- Gericht / Az:
- BFH, Beschluss vom 29.8.2025 V B 34/25
- Fundstelle:
- juris
- Gesetz:
- § 6a Abs. 4 UStG
- Streitfrage:
-
Ist der Vertrauensschutz bei innergemeinschaftlichen Lieferung nach § 6a Abs. 4 UStG trotz fehlender Gelangensbestätigung möglich?
Vertrauensschutz bei igL
Was geschieht in der Praxis, wenn der Lieferant vom Vorliegen einer steuerfreier innergemeinschaftlichen Export-Lieferung ausgeht, obgleich der materielle Tatbestand (z. B. aufgrund der fehlenden unternehmerischen Verwendung des Gegenstands durch den Leistungsempfängers) nicht vorliegt? In der Praxis hilft als Rettung nur der Vertrauensschutztatbestand des § 6a Abs. 4 UStG. Danach ist eine Lieferung, die der Unternehmer als steuerfreie innergemeinschaftliche Lieferung behandelt hat, obwohl die Voraussetzungen nach § 6a Abs. 1 UStG nicht vorliegen, gleichwohl als steuerfrei anzusehen, wenn die Inanspruchnahme der Steuerbefreiung auf unrichtigen Angaben des Abnehmers beruht und der Unternehmer die Unrichtigkeit dieser Angaben auch bei Beachtung der Sorgfalt eines ordentlichen Kaufmanns nicht erkennen konnte (beispielsweise der Lieferant eine USt-IdNr. verwendet, obgleich er den Liefergegenstand nicht unternehmerisch verwenden will). In diesem Fall schuldet der Abnehmer die entgangene Steuer.
In der Praxis: Hohe formelle Hürde
Nach Ansicht der Finanzverwaltung1 stellt sich die Frage, ob der Unternehmer die Unrichtigkeit der Angaben des Abnehmers auch bei Sorgfalt eines ordentlichen Kaufmanns nicht erkennen konnte, erst dann, wenn der Unternehmer seinen Nachweispflichten nach §§ 17a ff. UStDV vollständig nachgekommen ist.

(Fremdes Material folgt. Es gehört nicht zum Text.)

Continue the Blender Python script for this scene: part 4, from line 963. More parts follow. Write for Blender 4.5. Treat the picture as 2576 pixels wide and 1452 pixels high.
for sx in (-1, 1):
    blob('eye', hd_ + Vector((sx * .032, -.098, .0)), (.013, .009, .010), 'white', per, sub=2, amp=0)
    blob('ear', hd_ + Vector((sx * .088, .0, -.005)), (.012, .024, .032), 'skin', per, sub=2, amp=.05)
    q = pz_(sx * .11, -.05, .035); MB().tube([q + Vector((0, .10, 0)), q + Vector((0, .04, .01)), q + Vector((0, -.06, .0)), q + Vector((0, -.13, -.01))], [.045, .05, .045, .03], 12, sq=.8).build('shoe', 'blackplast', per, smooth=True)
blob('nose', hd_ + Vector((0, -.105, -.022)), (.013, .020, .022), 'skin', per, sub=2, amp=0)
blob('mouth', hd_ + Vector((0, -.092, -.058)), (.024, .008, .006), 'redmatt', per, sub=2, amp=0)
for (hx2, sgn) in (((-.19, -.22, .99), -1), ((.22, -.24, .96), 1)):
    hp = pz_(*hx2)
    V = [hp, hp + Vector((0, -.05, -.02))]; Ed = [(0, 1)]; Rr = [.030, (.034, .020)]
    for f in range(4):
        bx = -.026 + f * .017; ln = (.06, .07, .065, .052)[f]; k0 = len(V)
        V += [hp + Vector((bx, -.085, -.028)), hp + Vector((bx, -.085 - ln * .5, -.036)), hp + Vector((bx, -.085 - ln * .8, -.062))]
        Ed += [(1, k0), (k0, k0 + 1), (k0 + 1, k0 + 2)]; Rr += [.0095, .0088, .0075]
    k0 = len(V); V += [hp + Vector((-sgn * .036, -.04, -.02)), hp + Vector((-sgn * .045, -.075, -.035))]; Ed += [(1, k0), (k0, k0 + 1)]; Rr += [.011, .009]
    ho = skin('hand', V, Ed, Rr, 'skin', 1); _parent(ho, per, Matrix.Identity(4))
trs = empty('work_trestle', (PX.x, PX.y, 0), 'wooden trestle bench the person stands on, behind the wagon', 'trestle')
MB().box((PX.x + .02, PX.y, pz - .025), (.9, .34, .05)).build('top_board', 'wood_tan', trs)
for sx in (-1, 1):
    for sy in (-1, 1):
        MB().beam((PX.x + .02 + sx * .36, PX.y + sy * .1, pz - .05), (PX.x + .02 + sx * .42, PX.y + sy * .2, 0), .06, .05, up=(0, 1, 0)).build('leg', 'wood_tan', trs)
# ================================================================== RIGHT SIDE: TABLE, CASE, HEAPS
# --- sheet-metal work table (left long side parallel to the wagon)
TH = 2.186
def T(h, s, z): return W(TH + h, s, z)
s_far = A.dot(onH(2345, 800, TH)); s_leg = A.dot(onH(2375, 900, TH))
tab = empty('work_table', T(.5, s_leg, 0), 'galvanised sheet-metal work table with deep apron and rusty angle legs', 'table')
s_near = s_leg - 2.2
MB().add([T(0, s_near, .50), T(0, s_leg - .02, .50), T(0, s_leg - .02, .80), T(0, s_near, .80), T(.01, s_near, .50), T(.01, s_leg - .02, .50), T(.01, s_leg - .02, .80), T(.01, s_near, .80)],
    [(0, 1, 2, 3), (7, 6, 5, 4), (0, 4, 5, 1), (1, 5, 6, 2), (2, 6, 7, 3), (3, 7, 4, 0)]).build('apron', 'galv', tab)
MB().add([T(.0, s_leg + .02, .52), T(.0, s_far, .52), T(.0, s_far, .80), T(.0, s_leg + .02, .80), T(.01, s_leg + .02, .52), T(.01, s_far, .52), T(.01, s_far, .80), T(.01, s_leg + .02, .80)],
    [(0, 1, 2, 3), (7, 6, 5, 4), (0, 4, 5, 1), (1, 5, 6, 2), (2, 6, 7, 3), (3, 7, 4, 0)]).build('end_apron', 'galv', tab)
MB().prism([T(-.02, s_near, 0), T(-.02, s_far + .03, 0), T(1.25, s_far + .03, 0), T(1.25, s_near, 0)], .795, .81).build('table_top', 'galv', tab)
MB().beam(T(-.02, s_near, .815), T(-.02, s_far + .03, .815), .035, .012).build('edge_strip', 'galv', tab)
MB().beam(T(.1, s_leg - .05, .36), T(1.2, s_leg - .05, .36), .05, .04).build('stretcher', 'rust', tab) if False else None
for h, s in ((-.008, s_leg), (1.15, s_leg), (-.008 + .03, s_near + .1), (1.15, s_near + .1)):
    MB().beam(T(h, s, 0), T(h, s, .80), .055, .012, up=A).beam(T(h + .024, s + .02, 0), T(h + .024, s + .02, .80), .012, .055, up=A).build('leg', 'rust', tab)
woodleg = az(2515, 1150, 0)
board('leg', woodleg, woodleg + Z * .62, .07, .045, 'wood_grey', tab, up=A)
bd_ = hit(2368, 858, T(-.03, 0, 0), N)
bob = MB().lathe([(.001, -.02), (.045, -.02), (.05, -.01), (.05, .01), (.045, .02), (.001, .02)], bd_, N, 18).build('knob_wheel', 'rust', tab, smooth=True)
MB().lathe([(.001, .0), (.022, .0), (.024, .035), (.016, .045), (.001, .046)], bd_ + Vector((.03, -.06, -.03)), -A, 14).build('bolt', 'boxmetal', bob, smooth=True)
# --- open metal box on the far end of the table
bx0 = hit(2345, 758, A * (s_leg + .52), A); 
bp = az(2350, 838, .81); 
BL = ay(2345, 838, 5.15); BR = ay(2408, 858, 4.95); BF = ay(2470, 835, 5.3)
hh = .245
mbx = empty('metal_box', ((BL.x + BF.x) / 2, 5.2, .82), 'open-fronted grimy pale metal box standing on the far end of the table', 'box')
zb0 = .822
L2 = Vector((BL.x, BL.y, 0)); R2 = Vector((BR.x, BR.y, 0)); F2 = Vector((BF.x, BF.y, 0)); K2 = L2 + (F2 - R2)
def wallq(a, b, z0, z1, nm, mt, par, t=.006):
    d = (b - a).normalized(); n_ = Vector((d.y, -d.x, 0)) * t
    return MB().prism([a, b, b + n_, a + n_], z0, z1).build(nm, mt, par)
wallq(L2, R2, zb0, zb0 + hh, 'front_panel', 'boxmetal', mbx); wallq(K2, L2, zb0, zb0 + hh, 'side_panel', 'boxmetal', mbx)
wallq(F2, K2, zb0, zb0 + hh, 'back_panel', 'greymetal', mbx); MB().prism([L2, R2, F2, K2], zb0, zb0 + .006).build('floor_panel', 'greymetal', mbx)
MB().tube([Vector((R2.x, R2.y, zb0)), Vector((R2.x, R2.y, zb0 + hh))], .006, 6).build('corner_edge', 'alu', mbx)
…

Dies bedeutet in der Praxis: Ohne vollständigen Buch- und Belegnachweis gibt es keinen Vertrauensschutz.
Bleibt es bei hohen formellen Hürden?
Genau wegen diesem Punkt hat der BFH mit dem Besprechungsbeschluss eine Revision zugelassen. In der Revision wird die Rechtsfrage zu klären sein, ob und unter welchen Voraussetzungen Vertrauensschutz nach § 6a Abs. 4 UStG zu gewähren oder zu versagen ist, wenn der Abnehmer dem Lieferanten im Abholfall keine Gelangensbestätigung übermittelt2.
Praxishinweis
Wird in der Praxis der Vertrauensschutz des § 6a Abs. 4 UStG versagt, sollte der Fall bis zur Entscheidung der Revision offen gehalten werden. Das Aktenzeichen der Revision ist gegenwärtig noch nicht bekannt3.